Familiarity is another factor, pollsters say. A recent Pew survey found
that four in ten Americans now say they have close friends or family members who
are gay; this was closely correlated with more tolerant attitudes on gay
marriage and gays in the workplace.
And there is a partisan connection: people who are Democrats tend to be
most supportive on gay rights. Eighty-five percent of those who consider
themselves liberal Democrats support lifting the ban according to the 2006
survey, as do 64 percent of the conservative to moderate Democrats and 66
percent of the independents. By contrast, just 36 percent of the
conservative Republicans felt that way.
Joe Solmonese, president of the Human Rights Campaign, the gay advocacy group,
said he sees “a sea change” in attitudes reflected in the Democratic field, “so
much unity around issues like workplace discrimination and ‘don’t ask, don’t
tell.”’ He said he was struck in the debate that, “everybody spoke up
forcefully and really embraced the conversation.”
This unity among the Democrats breaks down, though, on the question of same sex
marriage, which Pew found in a poll earlier this year remained deeply divisive
in the party — 49 percent say they favor it, while 43 percent oppose it.
(Republicans overwhelmingly oppose gay marriage.) Analysts say those
divisions are reflected, in turn, in the careful positioning of the Democratic
candidates; in a recent survey by the Human Rights Campaign, only one of the
seven candidates responding — Representative Dennis Kucinich of Ohio — offered a
blanket endorsement of same-sex marriage.
But all of the candidates said the federal government should acknowledge
same-sex marriages or other legal unions recognized by the states, when it comes
to the federal benefits and tax treatments linked to marriage. Mrs.
Clinton, for example, said she would support a repeal of the provision in the
Defense of Marriage Act, signed by her husband, that “may prohibit the federal
government” from providing those benefits.

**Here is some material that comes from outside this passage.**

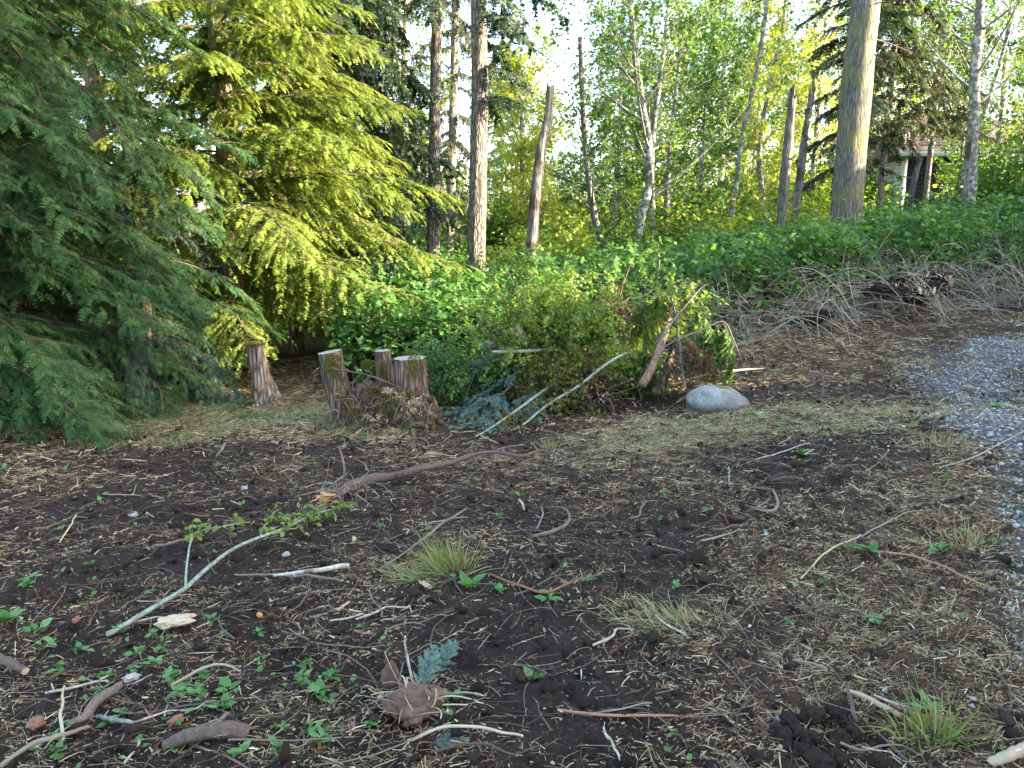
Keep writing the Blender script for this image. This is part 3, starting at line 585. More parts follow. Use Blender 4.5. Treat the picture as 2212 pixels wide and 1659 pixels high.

It is worth remembering, of course, that this is a Democratic primary, when
candidates are competing for the support of the most liberal voters. The
true test of how much the nation has changed on these issues will come in a
general election, and, of course, in a new administration. If a Democrat
prevails, he (or she) may face much of the same resistance that President
Clinton did in 1993. Many of the same members of Congress, for example,
are still there, and General Pace recently indicated that resistance has not
disappeared from the top ranks of the military. Still, for a few moments
on the stage in Manchester, there was unanimity.